Brugpensioen wordt steeds minder toegankelijk: pas na 40 loopbaanjaren zou er toegang tot zijn en dit vanaf 60 jaar (in de plaats van 58 jaar). Voor ondernemingen in herstructurering wordt de afwijkende minimumleeftijd van 50 tot 52 jaar opgetrokken tot 55 jaar. De leeftijd voor vervroegd pensioen (60 jaar) wordt per jaar met 2 maanden verhoogd. Het verminderen van het aantal “gelijkgestelde periodes” dat wordt meegerekend in het pensioen, zal vrouwen harder treffen en voert een nieuwe discriminatie in.
De pensioenen in de openbare sector zouden voortaan op een andere wijze worden berekend (enkel voor nieuwkomers): op basis van het salaris van de laatste tien loopbaanjaren in de plaats van de laatste vijf. Dit betekent in de praktijk een lager pensioen. Door de pensioenen in de publieke sector harder aan te pakken, wil Di Rupo uiteraard inspelen op mogelijke verdeeldheid tussen werkenden uit de publieke en de private sector. Dat is een vaak terugkerende tactiek bij besparingen en op zich ook de basis voor de politiek van “responsabiliseren” van de regio’s: door de ene groep tegen de andere op te zetten, wordt uiteindelijk bij iedereen bespaard en wordt eengemaakt verzet vermeden.
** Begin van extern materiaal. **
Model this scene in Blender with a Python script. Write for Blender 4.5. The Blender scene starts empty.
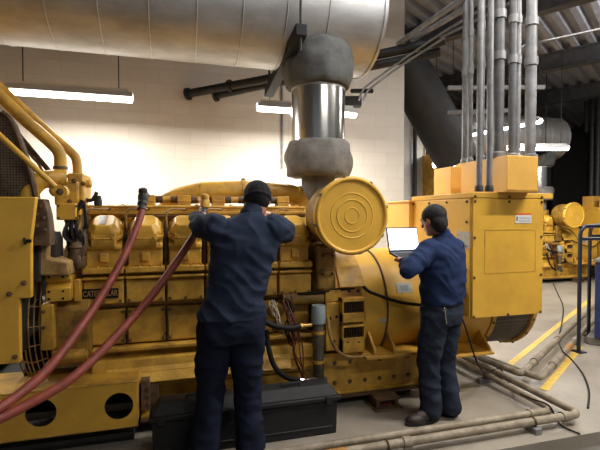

Welk antwoord van de arbeidersbeweging?
De aanvallen op de pensioenen en werklozen gaan erg ver. Bovendien zal een beperking van de groeinorm in de gezondheidszorg tot 2% ook op dat vlak tot tekorten leiden. De ambtenarenbonden reageerden in gemeenschappelijk vakbondsfront dat de nota van Di Rupo voor hen onaanvaardbaar is. De ABVV-leiding heeft de afgelopen jaren steeds gewezen op de ‘progressieve’ rol van de ‘vrienden’ van de PS. Maar net zoals destijds met het Generatiepact is het nu opnieuw de sociaal-democratie die met de concrete voorstellen voor de aanvallen op de pensioenen afkomt. Di Rupo is niet de eerste die dergelijke voorstellen doet, eerder waren er al twee ministers van pensioenen die hetzelfde deden: Willockx en Colla, beiden van SP.a.
De afgelopen maanden stelden de vakbondsleidingen dat ze geen harde besparingen wilden, maar een evenwichtige spreiding ervan. Met een aantal symbolische maatregelen wil Di Rupo daaraan tegemoet komen en bovendien wordt uitdrukkelijk bepaald dat niet aan de index en de pensioenleeftijd van 65 jaar wordt geraakt. Maar de nota Di Rupo betekent wel degelijk een voortzetting van de sociale afbraak, die de PS de afgelopen 20 jaar mee heeft georganiseerd en nu een versnelling hoger schakelt.
Zullen de vakbonden dat zomaar aanvaarden of hun verzet beperken tot woordenkramerij? Zullen ze louter om stoom aan de basis af te laten nog eens een wandeling in Brussel organiseren zonder daar verdere consequenties aan te verbinden? De vakbondsleiding staat voor een keuze: de politiek van sociale afbraak in de praktijk laten passeren om de politieke vrienden niet te schofferen ofwel in het verzet gaan en de strijd tegen de sociale afbraak ernstig organiseren met een actieplan. Het breken van alle banden met de traditionele partijen, is onderdeel van het organiseren van deze strijd.